Описывать это в категориях садомазохизма было бы нелепо. Тут все гораздо глубже личных склонностей. Это выражение – нечто среднее между наслаждением и мукой, страстью и отстраненностью, потому что подобная двойственность присуща самому сексуальному переживанию. Сексуальность – результат разрушения изначального единения, следствие разлуки. И в мире, каков он есть, сексуальность, как ничто иное, обещает кратковременную цельность. Это обещание любви, дающее силы противостоять вековечной жестокости.

Лица, написанные Караваджо, озарены этим знанием, глубоким, как рана. Это лица падших – и они отдаются желанию с искренностью, которая ведома только падшим.

Потеряться в желанном. Как мог Караваджо выразить это, когда писал тела? Два юноши, полуодетые или полураздетые. Тела их, хотя и юные, уже далеко не невинны. Испачканные руки. Бедра, начинающие полнеть. Немало прошедшие ноги. Торс (сосок на нем – как глаз), который появился на свет, рос, потел, пыхтел, ворочался бессонными ночами, – отнюдь не торс, вылепленный по идеальному образцу. В этих телах нет невинности, но есть опыт жизни.

И это означает, что их чувственность может стать осязаемой; на изнанке их кожи – целая вселенная. Плоть желанного тела – не далекий объект мечтаний, а отправная точка здесь и сейчас. Сам их внешний вид манит к скрытому, подспудному – в самом карнальном смысле слова. Караваджо пишет их и одновременно мечтает о подспудном.

В искусстве Караваджо, разумеется, нет места собственности. Какие-то инструменты и емкости, стулья, стол. Его мало что интересует, кроме человеческих фигур. Тело вспыхивает в темном интерьере. Безликое окружение, как мир за окном, можно игнорировать.
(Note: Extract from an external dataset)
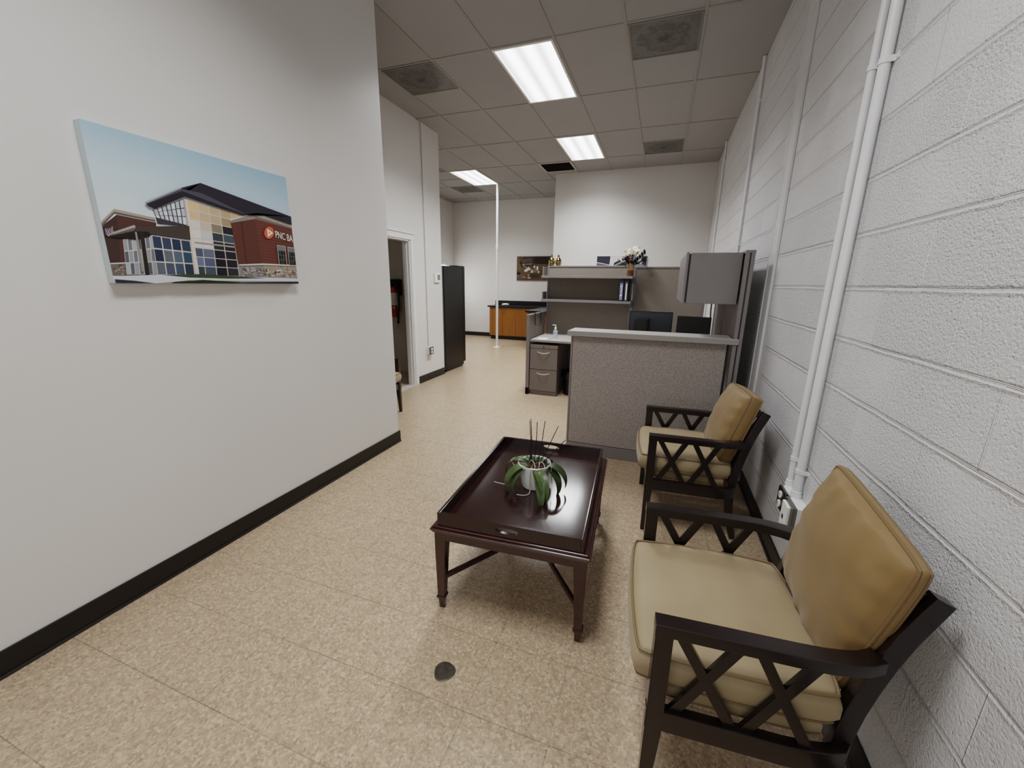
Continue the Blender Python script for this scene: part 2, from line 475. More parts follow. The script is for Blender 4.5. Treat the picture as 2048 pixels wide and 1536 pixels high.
def ceiling_vent(i, j, label, half=0):
    x0, y0 = TX+i*T, TY+(j*2+half)*T; x1, y1 = x0+T, y0+T; cx, cy = (x0+x1)/2, (y0+y1)/2
    t = thing('ceiling_vent', label, 'vent', (cx, cy, CZ), 0, 'square ceiling air vents')
    b = B()
    for lo, hi in (((x0+.012, y0+.012), (x1-.012, y0+.03)), ((x0+.012, y1-.03), (x1-.012, y1-.012)), ((x0+.012, y0+.03), (x0+.03, y1-.03)), ((x1-.03, y0+.03), (x1-.012, y1-.03))):
        box(b, (*lo, CZ-.005), (*hi, CZ+.008), .002)
    obj('vent_frame', b, VFR, t)
    b = B(); box(b, (x0+.03, y0+.03, CZ-.002), (x1-.03, y1-.03, CZ+.006)); obj('perforated_panel', b, DIRTY, t)
ceiling_vent(1, 0, 'sooty square ceiling vent nearest the block wall and the camera')
ceiling_vent(-3, 0, 'sooty square ceiling vent at the corner of the left partition')
ceiling_vent(1, 2, 'sooty square ceiling vent just before the white wall behind the cubicle', 1)
ceiling_vent(-6, 4, 'sooty square ceiling vent past the light panel by the pole')
ceiling_vent(-6, 2, 'sooty ceiling vent mostly hidden by the hall wall corner', 1)
x0, y0 = TX-2*T, TY+6*T
t = thing('return_grille', 'dark louvred return air grille in the ceiling by the white wall corner', 'vent', (x0+T/2, y0+T/2, CZ))
b = B()
for lo, hi in (((x0+.012, y0+.012), (x0+T-.012, y0+.035)), ((x0+.012, y0+T-.035), (x0+T-.012, y0+T-.012)), ((x0+.012, y0+.035), (x0+.035, y0+T-.035)), ((x0+T-.035, y0+.035), (x0+T-.012, y0+T-.035))):
    box(b, (*lo, CZ-.006), (*hi, CZ+.008), .002)
obj('grille_frame', b, pm('grille_frame_white', 'c5c1bb', .5), t)
b = B(); box(b, (x0+.035, y0+.035, CZ+.003), (x0+T-.035, y0+T-.035, CZ+.005))
for k in range(17):
    yy = y0+.05+k*.0315; bar(b, (x0+.035, yy, CZ+.001), (x0+T-.035, yy, CZ+.001), .022, .002, (0, -.6, 1))
obj('louvre_panel', b, pm('louvre_dark_brown', '37302b', .6), t)
# area lamps just below the lit panels, plus one unseen fill
def area(x, y, p, sx=.53, sy=1.14):
    d = bpy.data.lights.new('panel_and_fill_light', 'AREA'); d.shape = 'RECTANGLE'; d.size = sx; d.size_y = sy; d.energy = p; d.spread = R_(138); d.color = (.97, .985, 1.)
    o = bpy.data.objects.new('panel_and_fill_light', d); COL.objects.link(o); o.location = (x, y, CZ-.012)
for i, j in ((-1, 0), (-1, 2), (-5, 3)): area(TX+(i+.5)*T, TY+(2*j+1)*T, 50. if j == 0 else 40.)
area(-1.35, TY-5*T, 33.)  # out-of-view fill added overhead to brighten the near end
d = bpy.data.lights.new('side_room_fill', 'AREA'); d.size = .3; d.energy = 1.6; o = bpy.data.objects.new('side_room_fill', d); COL.objects.link(o); o.location = (-4.8, 4.4, 2.66)  # weak unseen fill added to lift the dark side room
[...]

Желанное тело раскрывается в темноте, во тьме, которая принадлежит не только времени суток, но жизни на этой планете; желанное тело светится, словно призрак, манит уйти за пределы – не соблазнительным жестом, но своей неоспоримой чувственностью обещая целую вселенную, лежащую с изнанки кожи, призывая тебя уйти… На желанном лице – выражение куда более важное, чем просто зов: это признание себя самого, жестокости мира и единственного убежища, единственного дара – спать вместе. Здесь. Сейчас.